> **What you need to do**: From the listing below, pull out all lines with "Blender" in them.

> **Extracted records**:
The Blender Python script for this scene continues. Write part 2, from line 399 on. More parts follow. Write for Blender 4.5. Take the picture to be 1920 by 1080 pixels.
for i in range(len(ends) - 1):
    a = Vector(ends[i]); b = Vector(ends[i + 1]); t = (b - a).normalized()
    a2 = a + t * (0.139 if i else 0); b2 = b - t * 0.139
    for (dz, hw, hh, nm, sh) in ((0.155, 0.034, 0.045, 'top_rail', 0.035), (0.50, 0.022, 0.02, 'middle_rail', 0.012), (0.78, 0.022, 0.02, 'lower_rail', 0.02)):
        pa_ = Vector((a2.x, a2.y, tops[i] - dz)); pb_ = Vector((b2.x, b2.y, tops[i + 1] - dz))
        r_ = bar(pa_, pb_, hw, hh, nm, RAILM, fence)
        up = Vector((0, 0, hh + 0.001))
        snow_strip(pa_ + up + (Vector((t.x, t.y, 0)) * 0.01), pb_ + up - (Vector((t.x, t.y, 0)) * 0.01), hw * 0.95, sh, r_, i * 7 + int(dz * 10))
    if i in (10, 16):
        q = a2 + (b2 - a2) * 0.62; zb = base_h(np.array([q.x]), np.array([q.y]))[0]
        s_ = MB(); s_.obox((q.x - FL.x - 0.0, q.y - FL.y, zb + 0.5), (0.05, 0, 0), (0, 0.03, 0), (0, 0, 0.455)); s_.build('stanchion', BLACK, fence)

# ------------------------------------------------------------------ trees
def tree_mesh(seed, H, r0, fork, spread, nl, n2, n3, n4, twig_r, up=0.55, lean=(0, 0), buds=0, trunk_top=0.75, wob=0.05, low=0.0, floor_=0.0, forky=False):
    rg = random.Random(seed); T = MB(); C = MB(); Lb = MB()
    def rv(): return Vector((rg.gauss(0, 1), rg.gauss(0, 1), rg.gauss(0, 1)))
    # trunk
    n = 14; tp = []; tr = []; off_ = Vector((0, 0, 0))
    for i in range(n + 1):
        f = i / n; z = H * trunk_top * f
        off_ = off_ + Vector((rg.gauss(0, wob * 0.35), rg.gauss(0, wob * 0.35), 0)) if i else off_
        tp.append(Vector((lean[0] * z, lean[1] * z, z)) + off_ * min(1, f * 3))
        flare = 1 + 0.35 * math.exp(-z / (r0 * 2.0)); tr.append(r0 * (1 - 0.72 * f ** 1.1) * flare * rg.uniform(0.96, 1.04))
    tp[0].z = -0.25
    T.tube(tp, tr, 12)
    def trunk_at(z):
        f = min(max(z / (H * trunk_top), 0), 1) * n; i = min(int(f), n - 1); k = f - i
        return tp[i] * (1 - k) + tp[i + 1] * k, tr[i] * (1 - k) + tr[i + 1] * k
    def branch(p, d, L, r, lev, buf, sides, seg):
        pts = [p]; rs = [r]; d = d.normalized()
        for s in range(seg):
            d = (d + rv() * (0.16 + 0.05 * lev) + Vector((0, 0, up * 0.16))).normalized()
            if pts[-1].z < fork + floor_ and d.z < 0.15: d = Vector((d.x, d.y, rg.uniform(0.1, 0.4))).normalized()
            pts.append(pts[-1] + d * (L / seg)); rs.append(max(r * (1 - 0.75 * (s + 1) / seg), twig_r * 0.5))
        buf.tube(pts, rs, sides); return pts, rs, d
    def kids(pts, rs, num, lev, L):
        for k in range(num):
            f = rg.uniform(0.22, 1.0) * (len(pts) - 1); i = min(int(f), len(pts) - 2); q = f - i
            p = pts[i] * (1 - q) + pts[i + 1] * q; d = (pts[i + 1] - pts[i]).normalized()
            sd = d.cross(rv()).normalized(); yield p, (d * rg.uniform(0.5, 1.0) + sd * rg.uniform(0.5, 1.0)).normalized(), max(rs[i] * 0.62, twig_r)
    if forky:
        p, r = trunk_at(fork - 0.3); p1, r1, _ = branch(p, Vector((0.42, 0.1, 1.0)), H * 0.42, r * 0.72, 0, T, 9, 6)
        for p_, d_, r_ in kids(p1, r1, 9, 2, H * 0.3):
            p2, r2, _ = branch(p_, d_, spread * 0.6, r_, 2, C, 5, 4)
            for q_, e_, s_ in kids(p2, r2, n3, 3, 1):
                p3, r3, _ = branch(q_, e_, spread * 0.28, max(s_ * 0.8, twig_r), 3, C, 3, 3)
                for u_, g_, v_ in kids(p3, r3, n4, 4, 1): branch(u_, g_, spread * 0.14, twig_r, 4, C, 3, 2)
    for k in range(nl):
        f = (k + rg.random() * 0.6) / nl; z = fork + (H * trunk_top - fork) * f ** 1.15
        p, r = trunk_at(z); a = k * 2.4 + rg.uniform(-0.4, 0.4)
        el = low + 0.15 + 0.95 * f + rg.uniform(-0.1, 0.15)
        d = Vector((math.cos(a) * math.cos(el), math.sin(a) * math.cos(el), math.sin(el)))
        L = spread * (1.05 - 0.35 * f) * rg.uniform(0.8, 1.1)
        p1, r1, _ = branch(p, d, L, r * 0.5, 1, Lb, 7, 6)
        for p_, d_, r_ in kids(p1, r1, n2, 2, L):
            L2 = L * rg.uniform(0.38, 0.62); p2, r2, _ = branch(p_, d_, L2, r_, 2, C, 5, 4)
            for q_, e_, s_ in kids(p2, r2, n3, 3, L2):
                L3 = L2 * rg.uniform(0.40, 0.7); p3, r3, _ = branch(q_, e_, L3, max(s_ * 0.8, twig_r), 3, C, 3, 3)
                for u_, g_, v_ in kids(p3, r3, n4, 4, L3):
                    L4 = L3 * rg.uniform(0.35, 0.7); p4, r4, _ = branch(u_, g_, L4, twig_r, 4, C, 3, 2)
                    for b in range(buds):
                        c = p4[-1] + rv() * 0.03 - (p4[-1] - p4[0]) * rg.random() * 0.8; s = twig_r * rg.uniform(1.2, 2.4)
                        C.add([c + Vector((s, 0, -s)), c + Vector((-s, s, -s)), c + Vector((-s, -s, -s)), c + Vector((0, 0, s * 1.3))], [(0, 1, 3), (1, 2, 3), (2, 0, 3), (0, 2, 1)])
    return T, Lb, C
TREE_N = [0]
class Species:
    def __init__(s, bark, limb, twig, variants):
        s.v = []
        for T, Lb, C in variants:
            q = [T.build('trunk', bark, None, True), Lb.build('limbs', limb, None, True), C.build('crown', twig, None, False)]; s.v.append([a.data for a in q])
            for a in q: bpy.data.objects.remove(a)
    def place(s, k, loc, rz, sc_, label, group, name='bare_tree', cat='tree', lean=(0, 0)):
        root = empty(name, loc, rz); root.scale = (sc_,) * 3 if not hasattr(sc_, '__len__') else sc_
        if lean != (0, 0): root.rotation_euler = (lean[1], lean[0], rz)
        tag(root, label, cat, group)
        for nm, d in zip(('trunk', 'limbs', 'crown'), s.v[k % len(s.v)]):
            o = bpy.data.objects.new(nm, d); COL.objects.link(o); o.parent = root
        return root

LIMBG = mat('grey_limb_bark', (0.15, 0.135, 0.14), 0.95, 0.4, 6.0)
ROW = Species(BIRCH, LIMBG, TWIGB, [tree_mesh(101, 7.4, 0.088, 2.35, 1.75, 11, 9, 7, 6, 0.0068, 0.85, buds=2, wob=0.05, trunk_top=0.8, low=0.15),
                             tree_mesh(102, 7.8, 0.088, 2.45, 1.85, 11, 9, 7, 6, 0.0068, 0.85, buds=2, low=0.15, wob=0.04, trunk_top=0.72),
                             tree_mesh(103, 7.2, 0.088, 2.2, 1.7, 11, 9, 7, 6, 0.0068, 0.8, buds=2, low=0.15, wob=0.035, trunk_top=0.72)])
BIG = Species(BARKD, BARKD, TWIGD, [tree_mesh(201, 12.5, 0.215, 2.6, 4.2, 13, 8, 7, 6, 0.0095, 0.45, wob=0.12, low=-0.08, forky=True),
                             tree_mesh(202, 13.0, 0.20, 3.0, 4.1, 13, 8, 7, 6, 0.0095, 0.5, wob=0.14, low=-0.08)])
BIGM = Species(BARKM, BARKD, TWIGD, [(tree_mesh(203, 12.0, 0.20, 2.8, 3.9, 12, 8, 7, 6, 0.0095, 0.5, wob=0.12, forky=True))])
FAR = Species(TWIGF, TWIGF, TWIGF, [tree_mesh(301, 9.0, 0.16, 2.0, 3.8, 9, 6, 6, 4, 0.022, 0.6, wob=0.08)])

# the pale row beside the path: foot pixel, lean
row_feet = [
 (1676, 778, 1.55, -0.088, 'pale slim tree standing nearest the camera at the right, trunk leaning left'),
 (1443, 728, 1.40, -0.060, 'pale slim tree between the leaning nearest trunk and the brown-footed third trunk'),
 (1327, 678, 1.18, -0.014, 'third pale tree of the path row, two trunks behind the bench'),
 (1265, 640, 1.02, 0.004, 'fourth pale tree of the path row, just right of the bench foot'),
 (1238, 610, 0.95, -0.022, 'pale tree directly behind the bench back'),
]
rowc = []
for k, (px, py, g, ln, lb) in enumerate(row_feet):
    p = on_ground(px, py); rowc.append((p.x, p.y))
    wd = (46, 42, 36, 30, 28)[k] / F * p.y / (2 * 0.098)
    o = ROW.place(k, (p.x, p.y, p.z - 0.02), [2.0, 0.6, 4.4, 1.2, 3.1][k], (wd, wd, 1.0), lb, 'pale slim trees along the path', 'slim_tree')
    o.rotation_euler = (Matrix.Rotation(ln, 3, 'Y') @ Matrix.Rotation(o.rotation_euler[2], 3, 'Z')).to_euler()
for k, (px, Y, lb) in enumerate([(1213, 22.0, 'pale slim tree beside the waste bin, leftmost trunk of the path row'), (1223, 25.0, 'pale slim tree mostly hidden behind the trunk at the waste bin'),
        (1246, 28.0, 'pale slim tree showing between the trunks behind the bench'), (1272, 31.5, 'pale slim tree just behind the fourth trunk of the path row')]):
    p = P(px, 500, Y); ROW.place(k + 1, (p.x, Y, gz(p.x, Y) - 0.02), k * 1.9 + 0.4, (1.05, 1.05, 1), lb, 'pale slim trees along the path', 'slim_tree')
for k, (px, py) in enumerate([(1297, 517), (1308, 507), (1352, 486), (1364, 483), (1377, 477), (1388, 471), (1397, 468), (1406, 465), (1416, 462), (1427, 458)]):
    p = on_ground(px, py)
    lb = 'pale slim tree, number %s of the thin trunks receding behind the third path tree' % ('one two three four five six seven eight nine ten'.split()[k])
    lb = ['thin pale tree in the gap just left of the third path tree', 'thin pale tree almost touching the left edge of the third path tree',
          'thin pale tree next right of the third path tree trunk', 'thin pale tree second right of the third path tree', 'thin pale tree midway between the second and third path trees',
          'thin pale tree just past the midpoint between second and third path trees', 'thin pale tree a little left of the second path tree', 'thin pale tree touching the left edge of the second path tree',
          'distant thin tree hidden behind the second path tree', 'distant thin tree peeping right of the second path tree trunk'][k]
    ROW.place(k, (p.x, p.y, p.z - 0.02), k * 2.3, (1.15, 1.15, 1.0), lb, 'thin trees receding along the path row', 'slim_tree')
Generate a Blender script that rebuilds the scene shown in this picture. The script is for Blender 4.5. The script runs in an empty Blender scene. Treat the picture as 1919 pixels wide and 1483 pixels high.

> **The response**:
The Blender Python script for this scene continues. Write part 2, from line 399 on. More parts follow. Write for Blender 4.5. Take the picture to be 1920 by 1080 pixels.
Generate a Blender script that rebuilds the scene shown in this picture. The script is for Blender 4.5. The script runs in an empty Blender scene. Treat the picture as 1919 pixels wide and 1483 pixels high.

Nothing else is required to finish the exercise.